Direction: Beginning with the first line, set down every line through the one containing "bscale=500, spec=.12, sheen=.80)", exactly as it appears, but not the pictures.

Raw data:
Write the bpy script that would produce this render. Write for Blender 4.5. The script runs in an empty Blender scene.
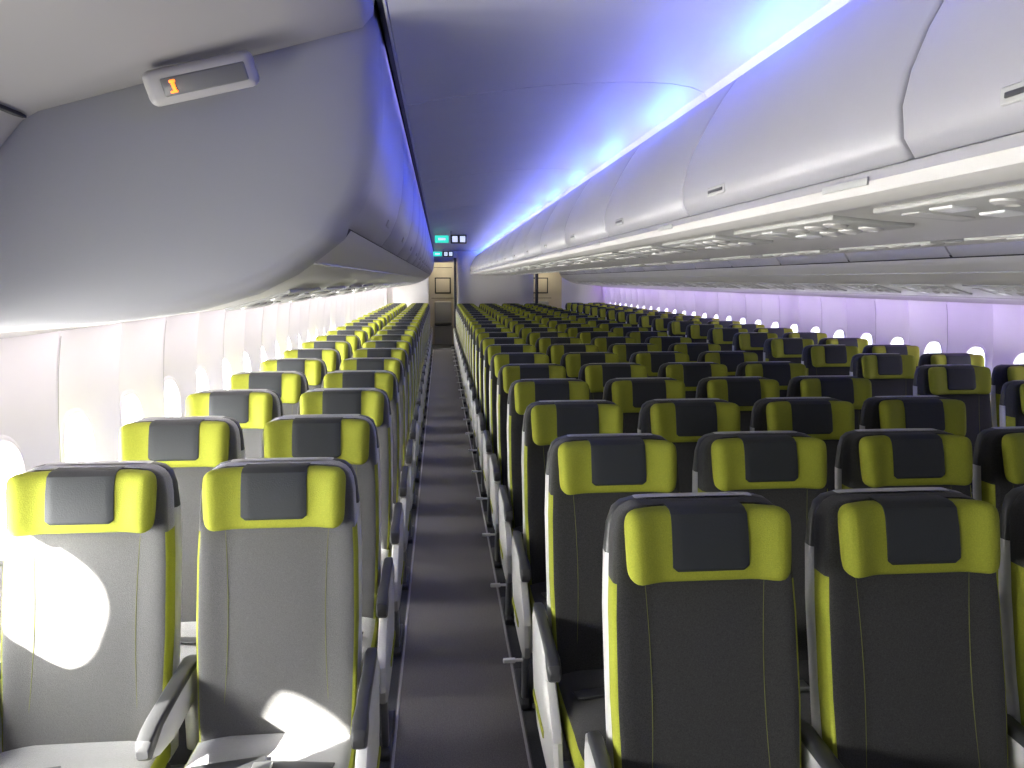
import bpy, bmesh, math, random
from mathutils import Vector, Matrix, Euler
random.seed(3)
scn = bpy.context.scene
COL = scn.collection

# ------------------------------------------------------------------ materials
def mat(name, base, rough=0.6, metal=0.0, nscale=0, namt=0.0, bump=0.0, bscale=200, emit=None, estr=0, spec=0.5, sheen=0):
    m = bpy.data.materials.new(name); m.use_nodes = True
    nt = m.node_tree; b = nt.nodes['Principled BSDF']
    b.inputs['Base Color'].default_value = (*base, 1)
    b.inputs['Roughness'].default_value = rough
    b.inputs['Metallic'].default_value = metal
    b.inputs['Specular IOR Level'].default_value = spec
    if sheen:
        b.inputs['Sheen Weight'].default_value = sheen
        b.inputs['Sheen Roughness'].default_value = .6
    tc = nt.nodes.new('ShaderNodeTexCoord')
    if nscale:
        n = nt.nodes.new('ShaderNodeTexNoise'); n.inputs['Scale'].default_value = nscale
        n.inputs['Detail'].default_value = 6
        r = nt.nodes.new('ShaderNodeValToRGB')
        r.color_ramp.elements[0].position = .3; r.color_ramp.elements[1].position = .7
        r.color_ramp.elements[0].color = (*[c*(1-namt) for c in base], 1)
        r.color_ramp.elements[1].color = (*[min(1, c*(1+namt)) for c in base], 1)
        nt.links.new(tc.outputs['Object'], n.inputs['Vector'])
        nt.links.new(n.outputs['Fac'], r.inputs['Fac'])
        nt.links.new(r.outputs['Color'], b.inputs['Base Color'])
    if bump:
        n2 = nt.nodes.new('ShaderNodeTexNoise'); n2.inputs['Scale'].default_value = bscale
        bp = nt.nodes.new('ShaderNodeBump'); bp.inputs['Strength'].default_value = bump
        bp.inputs['Distance'].default_value = .002
        nt.links.new(tc.outputs['Object'], n2.inputs['Vector'])
        nt.links.new(n2.outputs['Fac'], bp.inputs['Height'])
        nt.links.new(bp.outputs['Normal'], b.inputs['Normal'])
    if emit:
        b.inputs['Emission Color'].default_value = (*emit, 1)
        b.inputs['Emission Strength'].default_value = estr
    return m

M = {}
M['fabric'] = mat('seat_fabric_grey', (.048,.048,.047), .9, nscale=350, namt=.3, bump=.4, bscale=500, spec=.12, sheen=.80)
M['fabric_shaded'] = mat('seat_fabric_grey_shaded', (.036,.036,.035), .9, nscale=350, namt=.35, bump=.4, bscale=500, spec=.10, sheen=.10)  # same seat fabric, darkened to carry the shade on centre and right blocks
M['yellow'] = mat('lime_fabric', (.265,.285,.03), .8, nscale=300, namt=.12, bump=.4, bscale=400, spec=.2)
M['stitch'] = mat('stitch_thread', (.13,.14,.03), .8)
M['leather'] = mat('dark_leather', (.024,.027,.029), .6, bump=.3, bscale=250, spec=.3)
M['shell'] = mat('seat_shell_plastic', (.48,.48,.47), .4, nscale=8, namt=.04)
M['darkpl'] = mat('dark_plastic', (.03,.031,.033), .42)
M['metal'] = mat('metal_leg', (.35,.36,.37), .35, .9)
M['white'] = mat('white_plastic', (.75,.75,.74), .4)
M['bin'] = mat('bin_panel', (.30,.295,.315), .38, nscale=3, namt=.02, bump=.05, bscale=60)
M['ceil'] = mat('ceiling_panel', (.55,.55,.58), .35, nscale=3, namt=.02)
M['wall'] = mat('sidewall_panel', (.80,.79,.79), .55, nscale=4, namt=.02)
M['cap'] = mat('end_cap_panel', (.25,.25,.265), .5, bump=.05, bscale=80)
M['lining'] = mat('entry_lining', (.25,.24,.235), .5)
M['signbody'] = mat('sign_housing', (.30,.29,.28), .45)
M['frontwall'] = mat('front_bulkhead_panel', (.10,.10,.10), .6)
M['dark'] = mat('dark_gap', (.012,.012,.014), .8)
M['carpet'] = mat('aisle_carpet', (.145,.135,.128), .7, nscale=220, namt=.4, bump=.6, bscale=300)
M['carpet2'] = mat('seat_zone_carpet', (.05,.052,.056), .9, nscale=200, namt=.4, bump=.6, bscale=300)
M['track'] = mat('track_strip', (.45,.44,.43), .5)
M['cream'] = mat('lavatory_laminate', (.60,.54,.42), .5, nscale=5, namt=.04)
M['aft'] = mat('aft_bulkhead_panel', (.66,.64,.60), .5)
M['psu'] = mat('psu_panel', (.43,.42,.405), .42)
M['psu2'] = mat('psu_insert', (.36,.36,.345), .45)
M['curtain'] = mat('curtain_cloth', (.03,.03,.04), .9)
M['screen'] = mat('screen_glass', (.01,.01,.012), .15)
M['lens'] = mat('sign_lens', (.12,.12,.12), .3)
M['green'] = mat('exit_sign_green', (.0,.3,.2), .5, emit=(.05,.8,.6), estr=1.0)
M['signw'] = mat('sign_white', (.7,.7,.7), .5, emit=(.8,.9,1), estr=.8)
M['orange'] = mat('sign_orange', (.8,.2,.03), .5, emit=(1,.22,.02), estr=2.2)
M['lamp'] = mat('reading_lamp', (.6,.6,.6), .3)

def led_mat(name, c0, c1, s0, s1, pitch):
    m = bpy.data.materials.new(name); m.use_nodes = True
    nt = m.node_tree; nt.nodes.clear()
    out = nt.nodes.new('ShaderNodeOutputMaterial'); em = nt.nodes.new('ShaderNodeEmission')
    tc = nt.nodes.new('ShaderNodeTexCoord'); sx = nt.nodes.new('ShaderNodeSeparateXYZ')
    mu = nt.nodes.new('ShaderNodeMath'); mu.operation='MULTIPLY'; mu.inputs[1].default_value = 2*math.pi/pitch
    co = nt.nodes.new('ShaderNodeMath'); co.operation='COSINE'
    ad = nt.nodes.new('ShaderNodeMath'); ad.operation='MULTIPLY_ADD'; ad.inputs[1].default_value=.5; ad.inputs[2].default_value=.5
    pw = nt.nodes.new('ShaderNodeMath'); pw.operation='POWER'; pw.inputs[1].default_value=2.0
    cm = nt.nodes.new('ShaderNodeMix'); cm.data_type='RGBA'
    cm.inputs[6].default_value=(*c0,1); cm.inputs[7].default_value=(*c1,1)
    sm = nt.nodes.new('ShaderNodeMath'); sm.operation='MULTIPLY_ADD'; sm.inputs[1].default_value=s1-s0; sm.inputs[2].default_value=s0
    L = nt.links.new
    L(tc.outputs['Object'], sx.inputs[0]); L(sx.outputs['Y'], mu.inputs[0]); L(mu.outputs[0], co.inputs[0])
    L(co.outputs[0], ad.inputs[0]); L(ad.outputs[0], pw.inputs[0])
    L(pw.outputs[0], cm.inputs[0]); L(pw.outputs[0], sm.inputs[0])
    L(cm.outputs[2], em.inputs['Color']); L(sm.outputs[0], em.inputs['Strength']); L(em.outputs[0], out.inputs['Surface'])
    return m
M['led'] = led_mat('blue_led', (.015,.03,1), (.03,.12,1), 32, 50, 1.15)

# ------------------------------------------------------------------ mesh builder
class MB:
    def __init__(s): s.v=[]; s.f=[]; s.m=[]; s.mats=[]
    def mi(s, k):
        if k not in s.mats: s.mats.append(k)
        return s.mats.index(k)
    def face(s, idx, k): s.f.append(tuple(idx)); s.m.append(s.mi(k))
    def loft(s, rings, k, closed=True, cap=True, kf=None):
        n=len(rings[0]); base=len(s.v)
        for r in rings: s.v.extend([tuple(p) for p in r])
        for i in range(len(rings)-1):
            for j in range(n if closed else n-1):
                a=base+i*n+j; b=base+i*n+(j+1)%n
                kk = kf(i,j) if kf else k
                s.face((a,b,b+n,a+n), kk)
        if cap and closed:
            s.face([base+j for j in range(n)][::-1], k)
            s.face([base+(len(rings)-1)*n+j for j in range(n)], k)
    def rbox(s, c, size, r, k, rot=(0,0,0), seg=3):
        bm=bmesh.new(); bmesh.ops.create_cube(bm,size=1)
        for v in bm.verts: v.co=Vector((v.co.x*size[0],v.co.y*size[1],v.co.z*size[2]))
        if r>0:
            bmesh.ops.bevel(bm,geom=bm.edges[:],offset=min(r,min(size)*.49),segments=seg,profile=.5,affect='EDGES')
        R=Euler(rot).to_matrix(); b=len(s.v)
        bm.verts.index_update()
        for v in bm.verts: s.v.append(tuple(R@v.co+Vector(c)))
        for f in bm.faces: s.face([b+v.index for v in f.verts],k)
        bm.free()
    def tube(s, pts, r, k, n=8):
        pts=[Vector(p) for p in pts]; rings=[]
        for i,p in enumerate(pts):
            d=(pts[min(i+1,len(pts)-1)]-pts[max(i-1,0)]).normalized()
            u=d.cross(Vector((1,0,0)) if abs(d.x)<.9 else Vector((0,0,1))).normalized(); w=d.cross(u)
            rings.append([p+u*r*math.cos(2*math.pi*j/n)+w*r*math.sin(2*math.pi*j/n) for j in range(n)])
        s.loft(rings,k)
    def mesh(s, name, angle=35, dark=False):
        me=bpy.data.meshes.new(name); me.from_pydata(s.v,[],s.f)
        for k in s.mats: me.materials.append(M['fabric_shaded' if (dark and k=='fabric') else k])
        me.polygons.foreach_set('material_index',s.m)
        bm=bmesh.new(); bm.from_mesh(me); bmesh.ops.recalc_face_normals(bm,faces=bm.faces); bm.to_mesh(me); bm.free()
        me.polygons.foreach_set('use_smooth',[True]*len(me.polygons))
        me.set_sharp_from_angle(angle=math.radians(angle))
        me.update(); return me
    def obj(s, name, loc=(0,0,0), angle=35):
        o=bpy.data.objects.new(name,s.mesh(name,angle)); o.location=loc; COL.objects.link(o); return o
def inst(name, me, loc, sx=1):
    o=bpy.data.objects.new(name,me); o.location=loc
    if sx!=1: o.rotation_euler=(0,0,math.pi)
    COL.objects.link(o); return o
def interp(t, pts):
    if t<=pts[0][0]: return pts[0][1]
    for (a,x),(b,y) in zip(pts,pts[1:]):
        if t<=b:
            u=(t-a)/(b-a); return x+(y-x)*u
    return pts[-1][1]
def smooth(a,b,x):
    t=max(0,min(1,(x-a)/(b-a))); return t*t*(3-2*t)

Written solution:
Write the bpy script that would produce this render. Write for Blender 4.5. The script runs in an empty Blender scene.
import bpy, bmesh, math, random
from mathutils import Vector, Matrix, Euler
random.seed(3)
scn = bpy.context.scene
COL = scn.collection

# ------------------------------------------------------------------ materials
def mat(name, base, rough=0.6, metal=0.0, nscale=0, namt=0.0, bump=0.0, bscale=200, emit=None, estr=0, spec=0.5, sheen=0):
    m = bpy.data.materials.new(name); m.use_nodes = True
    nt = m.node_tree; b = nt.nodes['Principled BSDF']
    b.inputs['Base Color'].default_value = (*base, 1)
    b.inputs['Roughness'].default_value = rough
    b.inputs['Metallic'].default_value = metal
    b.inputs['Specular IOR Level'].default_value = spec
    if sheen:
        b.inputs['Sheen Weight'].default_value = sheen
        b.inputs['Sheen Roughness'].default_value = .6
    tc = nt.nodes.new('ShaderNodeTexCoord')
    if nscale:
        n = nt.nodes.new('ShaderNodeTexNoise'); n.inputs['Scale'].default_value = nscale
        n.inputs['Detail'].default_value = 6
        r = nt.nodes.new('ShaderNodeValToRGB')
        r.color_ramp.elements[0].position = .3; r.color_ramp.elements[1].position = .7
        r.color_ramp.elements[0].color = (*[c*(1-namt) for c in base], 1)
        r.color_ramp.elements[1].color = (*[min(1, c*(1+namt)) for c in base], 1)
        nt.links.new(tc.outputs['Object'], n.inputs['Vector'])
        nt.links.new(n.outputs['Fac'], r.inputs['Fac'])
        nt.links.new(r.outputs['Color'], b.inputs['Base Color'])
    if bump:
        n2 = nt.nodes.new('ShaderNodeTexNoise'); n2.inputs['Scale'].default_value = bscale
        bp = nt.nodes.new('ShaderNodeBump'); bp.inputs['Strength'].default_value = bump
        bp.inputs['Distance'].default_value = .002
        nt.links.new(tc.outputs['Object'], n2.inputs['Vector'])
        nt.links.new(n2.outputs['Fac'], bp.inputs['Height'])
        nt.links.new(bp.outputs['Normal'], b.inputs['Normal'])
    if emit:
        b.inputs['Emission Color'].default_value = (*emit, 1)
        b.inputs['Emission Strength'].default_value = estr
    return m

M = {}
M['fabric'] = mat('seat_fabric_grey', (.048,.048,.047), .9, nscale=350, namt=.3, bump=.4, bscale=500, spec=.12, sheen=.80)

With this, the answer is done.